Event-to-Video Conversion for Overhead Object Detection
Darryl Hannan, Ragib Arnab, Gavin Parpart, Garrett T. Kenyon, Edward Kim, Yijing Watkins
TL;DR
This work addresses overhead object detection with event cameras, where dense event representations underperform compared with RGB frames due to misalignment with pre-training data. The authors demonstrate that converting event streams to gray-scale video using FireNet and FlowNet significantly closes the gap by aligning the input with pre-trained RGB models, enabling strong detectors (e.g., Cascade RCNN, YOLOv8, DINO) to operate effectively on reconstructed frames. They show that this approach can outperform even event-specific detectors on the overhead task and highlight the importance of representation alignment over solely pursuing end-to-end event-specific architectures.
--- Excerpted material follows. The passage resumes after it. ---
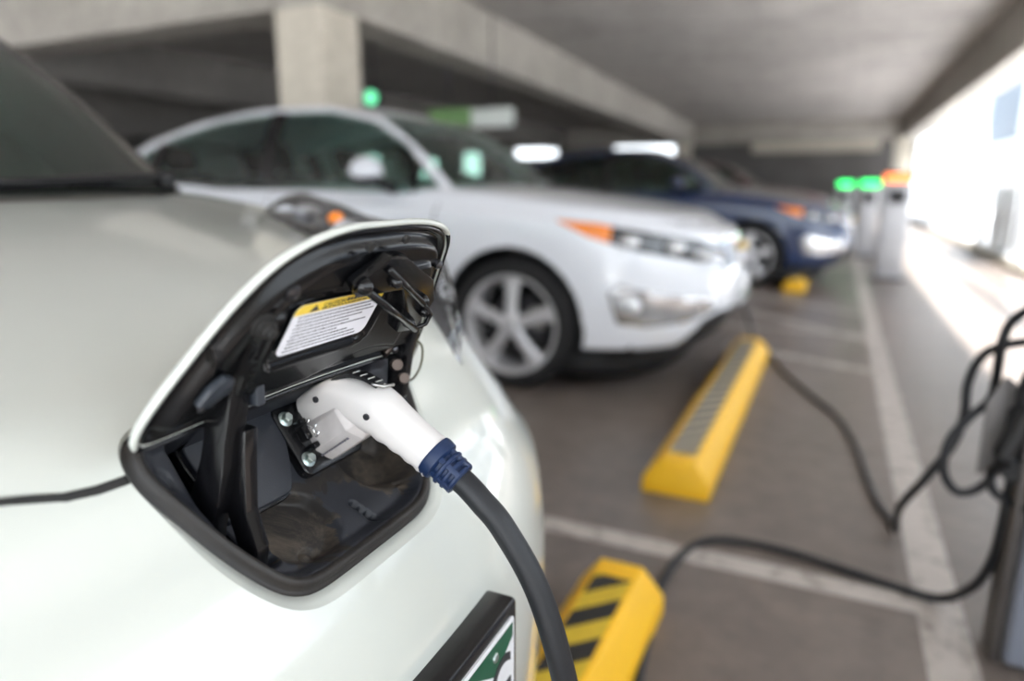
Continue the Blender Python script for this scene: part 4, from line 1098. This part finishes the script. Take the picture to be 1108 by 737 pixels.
# outer face fill
cen = b2.verts.new(lp3(-.006, .09, -.0105))
for i in range(len(rows)): b2.faces.new((rows[i][0], rows[(i + 1) % len(rows)][0], cen))
bmesh.ops.recalc_face_normals(b2, faces=b2.faces)
lid = obj('charge_port_lid', b2, [pearl, gloss_black], leaf)
OA = np.array(lo_out)
us = np.arange(-.17, .160, .0016); vs = np.arange(.005, .180, .0016)
UU, VV = np.meshgrid(us, vs, indexing='ij'); P2 = np.stack([UU.ravel(), VV.ravel()], 1); dd = sdist(P2); U_, V_ = P2[:, 0], P2[:, 1]
# second outline: inner plateau
def rboxd(u, v, cx, cy, w, h, r):
    qx = np.abs(u - cx) - w + r; qy = np.abs(v - cy) - h + r
    return -(np.hypot(np.maximum(qx, 0), np.maximum(qy, 0)) + np.minimum(np.maximum(qx, qy), 0) - r)
W = -.003 + .003 * ss((d_ := dd - .004) / .003) - .0045 * ss((dd - .009) / .003) + .011 * ss((dd - .013) / .010)
rise = np.where(V_ > .10, .012 * ss((V_ - .02) / .1), .0)
inner = ss((dd - .028 - .006 * np.sin(U_ * 38)) / .005)
W = W + .0055 * inner
step = ss((V_ - (.134 + np.where(U_ < -.035, -.010, .0) + .2 * np.minimum(0, U_ + .035))) / .004) * inner
W -= .0035 * step
lab = rboxd(U_, V_, -.031, .0955, .057, .0305, .012); W -= .0042 * ss(lab / .004); W += .0015 * ss((.0008 - np.abs(lab + .002)) / .001)
lefts = ss((-.098 - U_) / .004) * ss((.11 - V_) / .01) * inner; W -= .008 * lefts
rights = ss((U_ - .085) / .004) * inner; W -= .007 * rights
for k in (.095, .12): W -= .0018 * ss((.0022 - np.abs(U_ + k + (V_ - .06) * .25)) / .0012) * ss((V_ - .02) / .01) * ss((.10 - V_) / .01)
bm = bmesh.new(); vid = {}; nu, nv = UU.shape; keep = dd > .0035; PW = W
def vert(i):
    if i not in vid: vid[i] = bm.verts.new(lp3(float(P2[i, 0]), float(P2[i, 1]), float(PW[i])))
    return vid[i]
for i in range(nu - 1):
    for j in range(nv - 1):
        q = [i * nv + j, (i + 1) * nv + j, (i + 1) * nv + j + 1, i * nv + j + 1]
        if all(keep[k] for k in q): bm.faces.new([vert(k) for k in q])
obj('inner_panel', bm, lidblack, lid)
WL = .0095
def lm_(w): return frame(lp3(-.021, .09, 0) + LN * w, LU, LV, LN)
# sticker
def lface(bm, pts, w, th=.0004, cx=0, cy=0):
    # panel that follows the bowed lid: split in columns
    prism(bm, pts, frame(LA + LN * w, LU, LV, LN), 0, th)
LB = lambda u, v: lbow(u, v)
SW = WL + .0022
bm = bmesh.new(); lface(bm, rr(.049, .0225, .007, -.031, .0985), SW); stk = obj('warning_sticker', bm, labelw, lid, smooth=False)
top = [p for p in rr(.0492, .0227, .007, -.021, .0915) if p[1] > .1055]
bm = bmesh.new(); prism(bm, [(-.0702, .1055)] + sorted(top, key=lambda p: p[0]) + [(.0282, .1055)], frame(LA + LU * -.010 + LV * .007 + LN * (SW + .0004), LU, LV, LN), 0, .0002); obj('yellow_band', bm, labely, stk, smooth=False)
b1 = textmesh('CAUTION', .0052, frame(LA + LU * -.053 + LV * .1158 + LN * (SW + .0007), LU, LV, LN), .0001)
bm = b1
prism(bm, [(-.056, .1068), (-.0465, .1068), (-.0512, .1122)], frame(LA + LU * -.010 + LV * .007 + LN * (SW + .0006), LU, LV, LN), 0, .0002)
for r_, (x0, x1) in enumerate(((-.018, .016), (-.043, .008))):
    y = (.1095, .1068)[r_]; x = x0
    while x < x1:
        l = random.uniform(.002, .006); box(bm, (x, y, 0), (x + l, y + (.0030 if r_ == 0 else .0012), .0002)) if False else prism(bm, [(x, y), (x + l, y), (x + l, y + (.0028 if r_ == 0 else .0012)), (x, y + (.0028 if r_ == 0 else .0012))], frame(LA + LU * -.010 + LV * .007 + LN * (SW + .0006), LU, LV, LN), 0, .0002); x += l + .0012
obj('band_text', bm, ink, stk, smooth=False)
bm = bmesh.new(); bmk = bmesh.new()
y = .1022; row = 0
while y > .0715:
    x = -.064 + (0.001 if row % 3 else 0); xe = [.022, .018, .023, .010, -.005, .020, -.012, .0, .012, .015][row % 10]
    while x < xe:
        l = random.uniform(.0008, .0035); tgt = bmk if (row in (5, 7, 8) and random.random() < .55 and x < -.01) else bm
        prism(tgt, [(x, y), (x + l, y), (x + l, y + .0014), (x, y + .0014)], frame(LA + LU * -.010 + LV * .007 + LN * (SW + .0004), LU, LV, LN), 0, .00015); x += l + .0008
    y -= .0034; row += 1
obj('fine_print', bm, inkg, stk, smooth=False); obj('bold_print', bmk, ink, stk, smooth=False)
# latch bracket + rods
bm = bmesh.new(); prism(bm, [(-.028, .112), (.012, .128), (.070, .118), (.098, .096), (.096, .070), (.078, .062), (.050, .092), (.03, .120), (-.012, .146), (-.030, .136)][::-1] if False else [(-.040, .137), (-.030, .125), (.030, .122), (.050, .100), (.062, .070), (.092, .066), (.098, .100), (.075, .125), (.012, .155), (-.012, .158)], frame(LA + LN * (.014), LU, LV, LN), -.004, .006, .0015)
lb = obj('latch_bracket', bm, lidblack, lid, angle=40)
def rod(a, b, r, wa, wb, name='latch_rod', mat=gloss_black, par=lb):
    bm = bmesh.new(); tube(bm, [LA + LU * a[0] + LV * a[1] + LN * wa, LA + LU * b[0] + LV * b[1] + LN * wb], r, 12); return obj(name, bm, mat, par)
rod((-.032, .136), (.068, .081), .0032, .024, .030); rod((-.012, .150), (.066, .106), .0028, .022, .026)
bm = bmesh.new()
for u, v, r in ((-.032, .137, .0068), (.006, .136, .005), (.068, .082, .0055), (.070, .106, .0055), (.086, .090, .005)):
    bm = bmesh.new(); lathe(bm, [(0, 0), (r, 0), (r, .004), (r * .75, .008), (r * .3, .010), (0, .010)], axisframe(LA + LU * u + LV * v + LN * .018, LN), 20); obj('latch_stud', bm, gloss_black, lb)
bm = bmesh.new()
tube(bm, [LA + LU * .068 + LV * .082 + LN * .03, LA + LU * .078 + LV * .086 + LN * .032, LA + LU * .082 + LV * .095 + LN * .030, LA + LU * .066 + LV * .106 + LN * .027], .002, 8)
obj('latch_mount', bm, gloss_black, lb)
def lidpeg(u, v, w, prof, name, mat, n=20):
    bm = bmesh.new(); lathe(bm, prof, axisframe(lp3(u, v, w), LN), n); return obj(name, bm, mat, lid, angle=40)
lidpeg(-.102, .108, .006, [(0, 0), (.009, 0), (.009, .002), (.0065, .0025), (.0065, .005), (.007, .006), (.005, .0065), (.005, .009), (.0035, .0095), (.0035, .012), (0, .0125)], 'bump_stop', rubber)
lidpeg(-.087, .131, .006, [(0, 0), (.006, 0), (.006, .002), (.0035, .004), (0, .0045)], 'screw', darkalloy)
lidpeg(-.124, .043, .003, [(0, 0), (.0042, 0), (.0042, .003), (.002, .005), (0, .005)], 'screw', darkalloy)
lidpeg(.090, .132, .006, [(0, 0), (.0042, 0), (.0042, .003), (.002, .005), (0, .005)], 'screw', darkalloy)
lidpeg(.100, .062, .006, [(0, 0), (.0035, 0), (.0035, .003), (.002, .004), (0, .004)], 'screw', steel)
for u in (-.030, .012): lidpeg(u, .166 if u > -.02 else .163, .008, [(0, 0), (.0035, 0), (.0035, .003), (0, .003)], 'slot_plug', rubber, 12)
bm = bmesh.new(); prism(bm, [(-.136, .053), (-.126, .050), (-.112, .060), (-.113, .070), (-.122, .074), (-.131, .066)], frame(LA + LN * .012, LU, LV, LN), -.002, .004, .0015); obj('lid_clip', bm, greypl, lid, angle=40)
# hinge: left arm runs down into the slot
def plate_strip(pts, y, wd, th, name, mat, par):
    bm = bmesh.new(); P = [V((a, 0, b)) for a, b in pts]; n = len(P); L = []; R = []
    for i in range(n):
        t = (P[min(i + 1, n - 1)] - P[max(i - 1, 0)]).normalized(); nn = V((-t.z, 0, t.x)); w = wd[i] / 2
        L.append((P[i].x + nn.x * w, P[i].z + nn.z * w)); R.append((P[i].x - nn.x * w, P[i].z - nn.z * w))
    prism(bm, L + R[::-1], frame((0, y, 0), X, Z), -th / 2, th / 2, .0012, 2); return obj(name, bm, mat, par, angle=40)
xw = lambda *a: [(p[0] + 1.24, p[1]) for p in a]
yA = .325 - .425
arm = plate_strip(xw((-.343, 1.004), (-.358, .980), (-.366, .952), (-.370, .929), (-.374, .910), (-.379, .890), (-.390, .862), (-.402, .838), (-.408, .80)), yA, [.008, .026, .028, .024, .020, .022, .026, .026, .022], .018, 'hinge_arm', gloss_black, lid)
plate_strip(xw((-.366, .915), (-.370, .890), (-.374, .85), (-.366, .822), (-.372, .790)), yA + .010, [.016, .018, .020, .020, .018], .012, 'hinge_link', gloss_black, arm)
for (a, b) in ((-.370, .926), (-.372, .908), (-.376, .890)):
    bm = bmesh.new(); lathe(bm, [(0, 0), (.0042, 0), (.0036, .002), (0, .003)], axisframe(V((a + 1.24, yA - .005, b)), V((0, -1, 0))), 16); obj('rivet', bm, darkalloy, arm)
    bm = bmesh.new(); lathe(bm, [(0, 0), (.004, 0), (.0034, .002), (0, .003)], axisframe(V((a + 1.24 + .004, yA - .004, b)), V((.9, -.5, .2))), 16); obj('pin', bm, darkalloy, arm)
bm = bmesh.new(); box(bm, (-.005, -.004, -.011), (.005, .004, .011), .0015); bm.transform(Matrix.Translation((.885, yA + .014, .942))); obj('hinge_tab', bm, greypl, arm, angle=40)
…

The findings suggest that leveraging large pre-trained models through appropriate event-to-video conversion offers practical, near-term gains for event-based overhead detection and should guide future research toward better cross-domain representation alignment.
Abstract
Collecting overhead imagery using an event camera is desirable due to the energy efficiency of the image sensor compared to standard cameras. However, event cameras complicate downstream image processing, especially for complex tasks such as object detection. In this paper, we investigate the viability of event streams for overhead object detection. We demonstrate that across a number of standard modeling approaches, there is a significant gap in performance between dense event representations and corresponding RGB frames. We establish that this gap is, in part, due to a lack of overlap between the event representations and the pre-training data used to initialize the weights of the object detectors. Then, we apply event-to-video conversion models that convert event streams into gray-scale video to close this gap. We demonstrate that this approach results in a large performance increase, outperforming even event-specific object detection techniques on our overhead target task. These results suggest that better alignment between event representations and existing large pre-trained models may result in greater short-term performance gains compared to end-to-end event-specific architectural improvements.